Alfredo Attié, desembargador do TJSPDivulgação

No conto “O Espelho”, publicado 15 anos antes da fundação da Academia Brasileira de Letras (ABL), Machado de Assis, sob a irônica aparência de esboçar nova teoria da humanidade, pôs a nu, com maestria, a realidade das relações de submissão escravista, criticou a configuração da razão ocidental, invertendo a ordem de dependência do negro e do branco, e indicou a injustiça dos modos de ascensão social.

Sem a estrutura social e política da escravidão, apontava Machado, não há presença nem importância do senhor e de seus símbolos. É o branco que depende do negro para existir e aparecer, não o contrário, como desejava a ideologia da política escravocrata brasileira.
O escritor negro, a seguir, vai fundar a ABL - que o branco ocupará exclusivamente - para celebrar a armação da língua literária brasileira de que foi artífice. Mais de cem anos passados dessa subversão política e poética, a ABL abre suas portas para receber Gilberto Gil, cuja posse vai acontecer amanhã, dia 8 de abril.

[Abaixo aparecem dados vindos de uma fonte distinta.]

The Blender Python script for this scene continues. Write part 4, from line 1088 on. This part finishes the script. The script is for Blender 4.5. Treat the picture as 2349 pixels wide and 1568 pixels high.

Gil, de todos os importantes membros de sua geração musical, é o que talvez mais se tenha preocupado em encontrar um modo original de comunicar o manancial de suas paixões e ideias, numa linguagem mais plástica, inventiva e constitutiva de uma radicalidade territorial. Sem se preocupar demais com as convenções gramaticais impositivas e com suas regras arbitrárias, Gil buscou novos modos de expressão, de conexão do aqui com o mundo, mas sem deixar de reconhecer, como Machado entendia, que seria no jogo do trabalho popular que estaria o fundamento de uma ética e de uma estética autênticas.
O baião, como outras formas musicais ricas do amálgama afro-indígena brasileiro, viria debaixo do barro do chão da pista onde se dança. Há um mundo em que os seres humanos performam sua existência, que não é neutro nem consensual, em que a dança dos seres do mundo se desenrola. Contudo, da música que contamina o ritmo da vida são donos não os proprietários arbitrários e abusivos da terra e das gramáticas, mas os que a trabalham e que carregam a esperança de mudança, de justiça, de rearranjo político e social. Daí porque, enriquecendo a crítica de Machado, Gil vai apontar os paradoxos dessa propriedade legitimada por um sistema jurídico injusto – no fundo, antijurídico – por meio de uma ironia poética fina e sútil.
Quando Gil vestir o fardão da ABL, não será mais o espelho que estará a sua frente, mas o povo brasileiro. É a identidade de uma língua que se refaz todos os dias, mas que se afirma na linguagem dos invisíveis que se tornarão presentes e protagonistas sob seu novo fardão.
Ao assumi-lo, Gilberto Gil recriará a imagem verdadeira de uma nação plural e livre na expressão, dona de sua cultura e de sua história ultrajada. Que se afirma em sua africanidade, tropicalidade e indigeneidade ancestral. Recomporá a identidade do povo brasileiro.
Alfredo Attié é desembargador no Tribunal de Justiça de São Paulo (TJ-SP), presidente da Academia Paulista de Direito, doutor em Filosofia, pesquisador e escritor.